### SET PROBLEM
Return all of the data exactly as written, without the pictures.

### DATA SUPPLIED
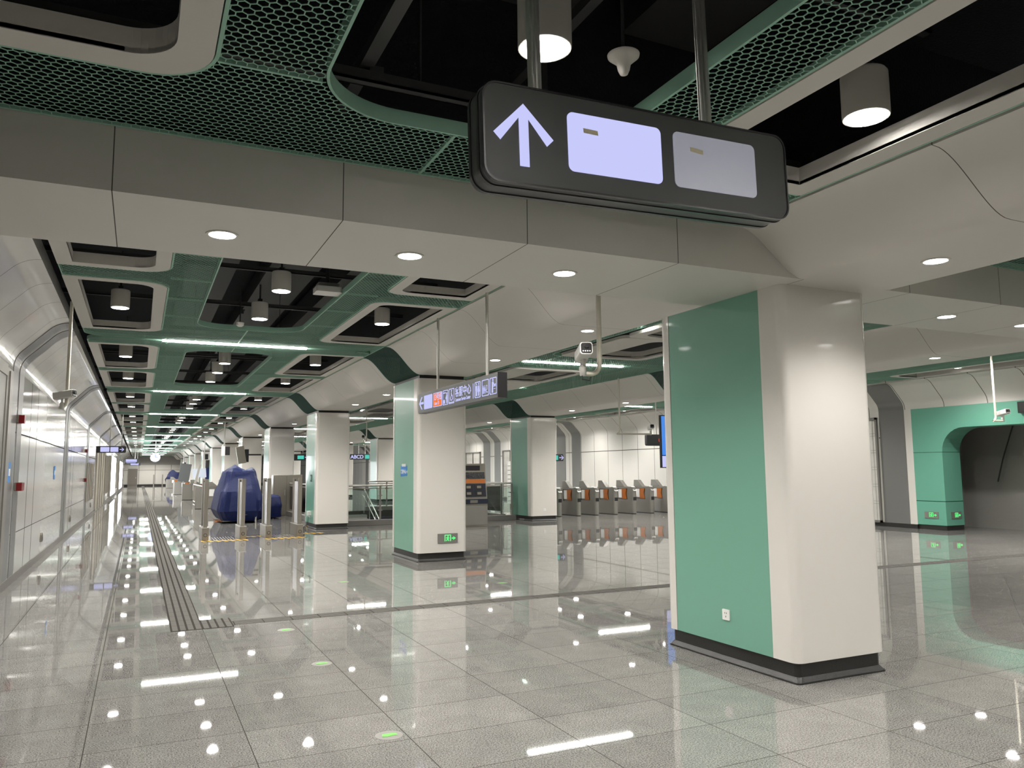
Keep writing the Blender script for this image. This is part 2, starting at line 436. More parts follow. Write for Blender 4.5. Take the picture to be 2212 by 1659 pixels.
# portal in the far side wall
poly = [(7.5, 0.12), (8.8, 0.12)] + [(8.8, 1.96)] + arc((9.4, 1.96), 0.6, 180, 90, 8)[1:] + arc((12.71, 1.96), 0.6, 90, 0, 8) + [(13.31, 0.12), (14.13, 0.12), (14.13, 3.1), (7.5, 3.1)]
structure(MB().prism(poly, MX + 1.65, MX + 2.32, 'X').build('wall_portal', 'green_seam'))
structure(MB().box(MX + 1.67, MX + 2.32, 13.33, 14.13, 0, .12).box(MX + 1.67, MX + 2.32, 7.5, 8.78, 0, .12).build('baseboard_portal', 'plinth'))
structure(box(MX + 1.65, MX + 2.2, 14.13, 14.34, 0.11, 3.1).build('trim_portal', 'white'))
structure(box(MX + 1.66, MX + 2.2, 14.34, 15.1, 0.0, 3.1).build('wall_portal_side', 'grey'))
structure(MB().box(MX + 3.4, MX + 3.6, 7.5, 15.1, 0, 3.1).box(MX + 2.32, MX + 3.4, 14.0, 15.1, 0, 3.1).box(MX + 2.32, MX + 3.6, 7.5, 15.1, 2.75, 3.1).build('wall_portal_inner', 'concrete'))

# ------------------------------------------------------------------ beam and soffits
structure(box(-1.65, MX + 1.65, 4.35, 5.45, 3.03, ZN + .02).build('beam', 'beam'))
structure(box(-1.65, MX + 1.65, 4.40, 5.42, ZN + .02, 5.3).build('beam_upper', 'plenum'))
def s_curve(xt, zt, xb, zb, n=16):
    out = []
    for k in range(n + 1):
        t = k / n; s = t * t * (3 - 2 * t)
        out.append((xt + (xb - xt) * (0.5 * t + 0.5 * (t * 0.9 + 0.05 if 0 < t < 1 else t)), zt + (zb - zt) * s))
    return out
def soffit_poly(x0, x1, zb, zt, flange=0.2):
    l = s_curve(x0 - .65, zt, x0, zb); r = s_curve(x1 + .65, zt, x1, zb)
    return [(x0 - .65, zt + flange)] + l + r[::-1] + [(x1 + .65, zt + flange), (x1 + .60, zt + flange), (x1 + .6, zt + .05), (x0 - .6, zt + .05), (x0 - .6, zt + flange)]
def soffit(x0, x1, y0, y1, zb, zt, name):
    return structure(MB().prism(soffit_poly(x0, x1, zb, zt), y0, y1, 'Y').build(name, 'soffit', smooth=True, ang=35))
ROWS = [(4.55, 5.42), (MX - 5.42, MX - 4.55)]
YCOL = [4.52 + PITCH * k for k in range(13)]
CD = 1.58                                         # column depth
for r, (x0, x1) in enumerate(ROWS):
    soffit(x0, x1, -6, 4.35, 3.03, ZN, 'ceiling_soffit_%s' % ('front', 'front_far')[r])
    for k in range(0, 12):
        ya = YCOL[k] + CD if k else 5.45
        if k and False: pass
        soffit(x0, x1, ya - (0.0), YCOL[k + 1] - 0.0 if k < 11 else YEND, 3.33, ZC, 'ceiling_soffit_%d' % (r * 20 + k + 1))
    # dark void over each column
    for k in range(1, 12):
        structure(box(x0 + .08, x1 - .08, YCOL[k] + .01, YCOL[k] + CD - .01, 3.475, 4.0).build('ceiling_void_%d' % (r * 20 + k), 'plenum'))

# ------------------------------------------------------------------ columns
def column_parts(root, h, gap):
    w, d = 0.94, CD
    e = 0.045
    b = MB()
    # plinth with a small flared foot
    for z0, z1, o0, o1 in ((0, .012, 0.0, 0.0), (.012, .045, 0.006, 0.03), (.045, .15, 0.032, 0.032)):
        ring0 = rrect(o0, w - o0, o0, d - o0, .035, 3); ring1 = rrect(o1, w - o1, o1, d - o1, .035, 3)
        n = len(ring0)
        b.add([(x, y, z0) for x, y in ring0] + [(x, y, z1) for x, y in ring1],
              [tuple(range(n - 1, -1, -1)), tuple(range(n, 2 * n))] + [(i, (i + 1) % n, (i + 1) % n + n, i + n) for i in range(n)])
    b.build('plinth', 'plinth', root)
    # white casing: C-shaped shells on the two short sides, with the coloured panels let in between
    gy0, gy1 = .245, d - .14
    def shell(ya, yb, near):
        r = (.07, .07, 0.0, 0.0) if near else (0, 0, .07, .07)
        return rrect(0, w, ya, yb, r, 5)
    MB().prism(shell(0, gy0, True), .15, h, 'Z').build('white_panel', 'white', root, smooth=True)
    MB().prism(shell(gy1, d, False), .15, h, 'Z').build('white_panel', 'white', root, smooth=True)
    box(.004, w - .004, gy0 + .005, gy1 - .005, .15, h).build('green_panel', 'green', root)
    box(.012, w - .012, gy0 - .01, gy1 + .01, .15, h - .002).build('shadow_joint', 'black', root)
    if gap:
        box(.04, w - .04, .04, d - .04, h, h + .2).build('top_reveal', 'black', root)
c1 = thing('column', 'nearest column, white with a wide green side panel and a power socket', 'column', (ROWS[0][0] - .09, YCOL[0], 0), group='columns of the near row')
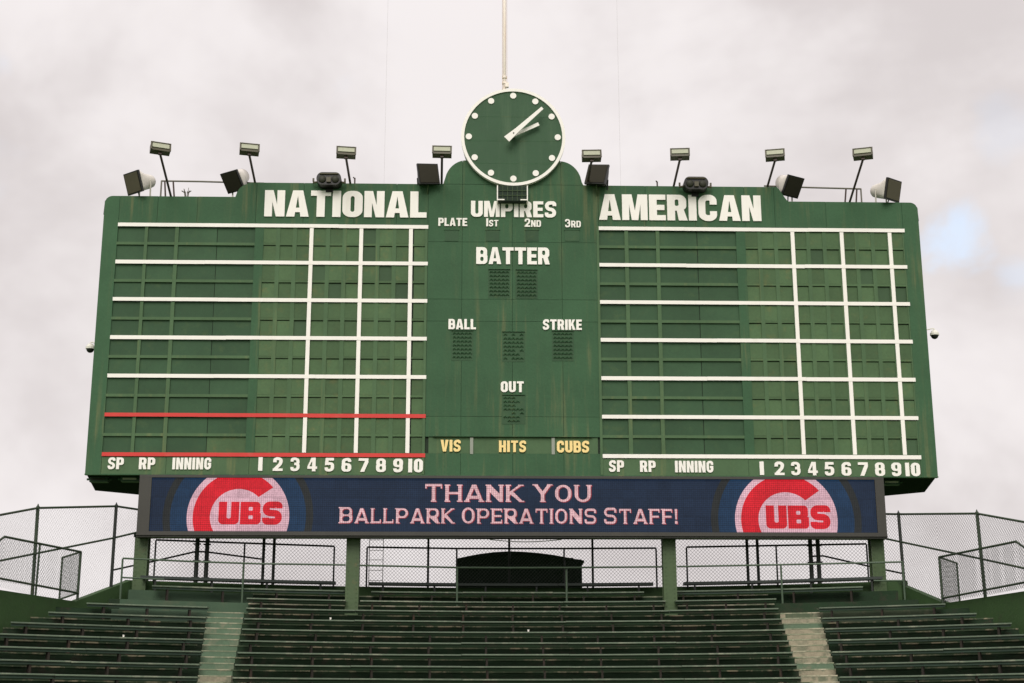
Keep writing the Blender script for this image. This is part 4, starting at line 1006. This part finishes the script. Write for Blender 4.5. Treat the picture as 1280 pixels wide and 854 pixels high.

### EXERCISE RESULT
Keep writing the Blender script for this image. This is part 2, starting at line 436. More parts follow. Write for Blender 4.5. Take the picture to be 2212 by 1659 pixels.
# portal in the far side wall
poly = [(7.5, 0.12), (8.8, 0.12)] + [(8.8, 1.96)] + arc((9.4, 1.96), 0.6, 180, 90, 8)[1:] + arc((12.71, 1.96), 0.6, 90, 0, 8) + [(13.31, 0.12), (14.13, 0.12), (14.13, 3.1), (7.5, 3.1)]
structure(MB().prism(poly, MX + 1.65, MX + 2.32, 'X').build('wall_portal', 'green_seam'))
structure(MB().box(MX + 1.67, MX + 2.32, 13.33, 14.13, 0, .12).box(MX + 1.67, MX + 2.32, 7.5, 8.78, 0, .12).build('baseboard_portal', 'plinth'))
structure(box(MX + 1.65, MX + 2.2, 14.13, 14.34, 0.11, 3.1).build('trim_portal', 'white'))
structure(box(MX + 1.66, MX + 2.2, 14.34, 15.1, 0.0, 3.1).build('wall_portal_side', 'grey'))
structure(MB().box(MX + 3.4, MX + 3.6, 7.5, 15.1, 0, 3.1).box(MX + 2.32, MX + 3.4, 14.0, 15.1, 0, 3.1).box(MX + 2.32, MX + 3.6, 7.5, 15.1, 2.75, 3.1).build('wall_portal_inner', 'concrete'))

# ------------------------------------------------------------------ beam and soffits
structure(box(-1.65, MX + 1.65, 4.35, 5.45, 3.03, ZN + .02).build('beam', 'beam'))
structure(box(-1.65, MX + 1.65, 4.40, 5.42, ZN + .02, 5.3).build('beam_upper', 'plenum'))
def s_curve(xt, zt, xb, zb, n=16):
    out = []
    for k in range(n + 1):
        t = k / n; s = t * t * (3 - 2 * t)
        out.append((xt + (xb - xt) * (0.5 * t + 0.5 * (t * 0.9 + 0.05 if 0 < t < 1 else t)), zt + (zb - zt) * s))
    return out
def soffit_poly(x0, x1, zb, zt, flange=0.2):
    l = s_curve(x0 - .65, zt, x0, zb); r = s_curve(x1 + .65, zt, x1, zb)
    return [(x0 - .65, zt + flange)] + l + r[::-1] + [(x1 + .65, zt + flange), (x1 + .60, zt + flange), (x1 + .6, zt + .05), (x0 - .6, zt + .05), (x0 - .6, zt + flange)]
def soffit(x0, x1, y0, y1, zb, zt, name):
    return structure(MB().prism(soffit_poly(x0, x1, zb, zt), y0, y1, 'Y').build(name, 'soffit', smooth=True, ang=35))
ROWS = [(4.55, 5.42), (MX - 5.42, MX - 4.55)]
YCOL = [4.52 + PITCH * k for k in range(13)]
CD = 1.58                                         # column depth
for r, (x0, x1) in enumerate(ROWS):
    soffit(x0, x1, -6, 4.35, 3.03, ZN, 'ceiling_soffit_%s' % ('front', 'front_far')[r])
    for k in range(0, 12):
        ya = YCOL[k] + CD if k else 5.45
        if k and False: pass
        soffit(x0, x1, ya - (0.0), YCOL[k + 1] - 0.0 if k < 11 else YEND, 3.33, ZC, 'ceiling_soffit_%d' % (r * 20 + k + 1))
    # dark void over each column
    for k in range(1, 12):
        structure(box(x0 + .08, x1 - .08, YCOL[k] + .01, YCOL[k] + CD - .01, 3.475, 4.0).build('ceiling_void_%d' % (r * 20 + k), 'plenum'))

# ------------------------------------------------------------------ columns
def column_parts(root, h, gap):
    w, d = 0.94, CD
    e = 0.045
    b = MB()
    # plinth with a small flared foot
    for z0, z1, o0, o1 in ((0, .012, 0.0, 0.0), (.012, .045, 0.006, 0.03), (.045, .15, 0.032, 0.032)):
        ring0 = rrect(o0, w - o0, o0, d - o0, .035, 3); ring1 = rrect(o1, w - o1, o1, d - o1, .035, 3)
        n = len(ring0)
        b.add([(x, y, z0) for x, y in ring0] + [(x, y, z1) for x, y in ring1],
              [tuple(range(n - 1, -1, -1)), tuple(range(n, 2 * n))] + [(i, (i + 1) % n, (i + 1) % n + n, i + n) for i in range(n)])
    b.build('plinth', 'plinth', root)
    # white casing: C-shaped shells on the two short sides, with the coloured panels let in between
    gy0, gy1 = .245, d - .14
    def shell(ya, yb, near):
        r = (.07, .07, 0.0, 0.0) if near else (0, 0, .07, .07)
        return rrect(0, w, ya, yb, r, 5)
    MB().prism(shell(0, gy0, True), .15, h, 'Z').build('white_panel', 'white', root, smooth=True)
    MB().prism(shell(gy1, d, False), .15, h, 'Z').build('white_panel', 'white', root, smooth=True)
    box(.004, w - .004, gy0 + .005, gy1 - .005, .15, h).build('green_panel', 'green', root)
    box(.012, w - .012, gy0 - .01, gy1 + .01, .15, h - .002).build('shadow_joint', 'black', root)
    if gap:
        box(.04, w - .04, .04, d - .04, h, h + .2).build('top_reveal', 'black', root)
c1 = thing('column', 'nearest column, white with a wide green side panel and a power socket', 'column', (ROWS[0][0] - .09, YCOL[0], 0), group='columns of the near row')
Keep writing the Blender script for this image. This is part 4, starting at line 1006. This part finishes the script. Write for Blender 4.5. Treat the picture as 1280 pixels wide and 854 pixels high.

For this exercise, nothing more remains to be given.